-- begin --

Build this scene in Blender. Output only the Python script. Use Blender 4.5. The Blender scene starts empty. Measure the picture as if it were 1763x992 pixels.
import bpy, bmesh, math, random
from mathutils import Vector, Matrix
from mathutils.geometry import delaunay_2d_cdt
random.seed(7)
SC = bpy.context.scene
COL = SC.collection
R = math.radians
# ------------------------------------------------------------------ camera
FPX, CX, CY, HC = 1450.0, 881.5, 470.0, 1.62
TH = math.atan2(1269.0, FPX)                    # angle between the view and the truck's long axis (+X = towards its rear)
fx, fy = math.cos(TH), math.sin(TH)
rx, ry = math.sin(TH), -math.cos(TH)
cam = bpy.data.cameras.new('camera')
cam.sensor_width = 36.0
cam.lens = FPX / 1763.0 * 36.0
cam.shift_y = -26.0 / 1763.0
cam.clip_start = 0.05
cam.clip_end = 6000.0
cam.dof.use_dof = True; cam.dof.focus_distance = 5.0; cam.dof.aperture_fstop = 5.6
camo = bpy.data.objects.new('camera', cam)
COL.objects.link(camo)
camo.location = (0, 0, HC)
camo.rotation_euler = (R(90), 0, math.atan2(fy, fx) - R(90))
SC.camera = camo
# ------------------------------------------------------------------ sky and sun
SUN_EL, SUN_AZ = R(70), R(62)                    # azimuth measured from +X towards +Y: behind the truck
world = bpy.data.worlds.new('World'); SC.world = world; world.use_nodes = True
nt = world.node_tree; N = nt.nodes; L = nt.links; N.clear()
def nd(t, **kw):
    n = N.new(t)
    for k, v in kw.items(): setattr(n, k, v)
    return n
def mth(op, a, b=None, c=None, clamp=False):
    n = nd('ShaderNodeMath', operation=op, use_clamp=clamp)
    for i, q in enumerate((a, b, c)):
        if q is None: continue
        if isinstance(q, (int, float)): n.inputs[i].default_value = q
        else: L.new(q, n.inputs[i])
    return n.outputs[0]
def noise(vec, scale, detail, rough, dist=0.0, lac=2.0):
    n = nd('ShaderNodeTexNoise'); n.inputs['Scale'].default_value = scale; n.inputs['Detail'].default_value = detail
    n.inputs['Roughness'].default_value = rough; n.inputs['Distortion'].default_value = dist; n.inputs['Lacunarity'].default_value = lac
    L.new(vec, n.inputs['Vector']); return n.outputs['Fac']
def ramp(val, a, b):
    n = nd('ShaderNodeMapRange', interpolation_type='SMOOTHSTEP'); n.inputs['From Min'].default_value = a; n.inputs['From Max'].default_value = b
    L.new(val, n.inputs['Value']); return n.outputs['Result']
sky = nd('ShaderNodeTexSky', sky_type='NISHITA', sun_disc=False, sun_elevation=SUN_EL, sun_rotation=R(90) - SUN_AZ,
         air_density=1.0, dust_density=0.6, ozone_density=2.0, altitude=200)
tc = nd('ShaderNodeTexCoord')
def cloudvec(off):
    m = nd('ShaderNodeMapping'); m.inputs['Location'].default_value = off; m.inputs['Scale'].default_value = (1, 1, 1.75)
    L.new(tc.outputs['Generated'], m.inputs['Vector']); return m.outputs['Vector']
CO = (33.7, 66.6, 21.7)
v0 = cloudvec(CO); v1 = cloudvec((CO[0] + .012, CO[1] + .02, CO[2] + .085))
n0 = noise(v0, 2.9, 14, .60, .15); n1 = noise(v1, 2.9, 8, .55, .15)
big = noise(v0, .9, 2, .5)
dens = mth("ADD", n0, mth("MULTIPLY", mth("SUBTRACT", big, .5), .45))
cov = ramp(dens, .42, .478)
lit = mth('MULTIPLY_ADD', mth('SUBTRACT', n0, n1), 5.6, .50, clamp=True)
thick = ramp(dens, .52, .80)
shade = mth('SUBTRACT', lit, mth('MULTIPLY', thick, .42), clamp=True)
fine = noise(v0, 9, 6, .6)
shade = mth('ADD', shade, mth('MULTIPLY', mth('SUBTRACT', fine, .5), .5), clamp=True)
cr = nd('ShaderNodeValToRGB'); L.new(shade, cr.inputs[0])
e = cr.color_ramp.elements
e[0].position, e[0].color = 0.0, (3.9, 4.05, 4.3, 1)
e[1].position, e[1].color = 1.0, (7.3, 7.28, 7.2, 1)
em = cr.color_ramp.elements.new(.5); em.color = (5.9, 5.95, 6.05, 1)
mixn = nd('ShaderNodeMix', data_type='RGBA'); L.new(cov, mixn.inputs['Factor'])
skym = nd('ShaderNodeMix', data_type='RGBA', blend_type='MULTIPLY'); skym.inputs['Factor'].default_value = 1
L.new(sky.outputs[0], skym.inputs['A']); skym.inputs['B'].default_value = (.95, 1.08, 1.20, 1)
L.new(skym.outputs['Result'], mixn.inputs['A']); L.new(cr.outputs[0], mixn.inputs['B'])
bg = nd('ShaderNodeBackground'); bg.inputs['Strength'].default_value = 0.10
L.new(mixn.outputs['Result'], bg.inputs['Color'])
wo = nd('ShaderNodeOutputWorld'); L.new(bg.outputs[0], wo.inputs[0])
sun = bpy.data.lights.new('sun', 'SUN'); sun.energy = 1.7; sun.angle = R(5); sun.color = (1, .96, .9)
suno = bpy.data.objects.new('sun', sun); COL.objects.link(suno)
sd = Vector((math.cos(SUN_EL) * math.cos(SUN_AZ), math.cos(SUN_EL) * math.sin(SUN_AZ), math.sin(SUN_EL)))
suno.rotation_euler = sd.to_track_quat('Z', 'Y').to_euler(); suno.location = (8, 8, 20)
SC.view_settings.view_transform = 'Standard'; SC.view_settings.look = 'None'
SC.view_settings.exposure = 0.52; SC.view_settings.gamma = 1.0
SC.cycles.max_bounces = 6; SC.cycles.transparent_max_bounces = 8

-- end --

#### EXERCISE DIRECTIONS:
Select from the material above each line in which the string "scene" appears, and list those lines.

#### FINAL RESULT:
Build this scene in Blender. Output only the Python script. Use Blender 4.5. The Blender scene starts empty. Measure the picture as if it were 1763x992 pixels.
SC = bpy.context.scene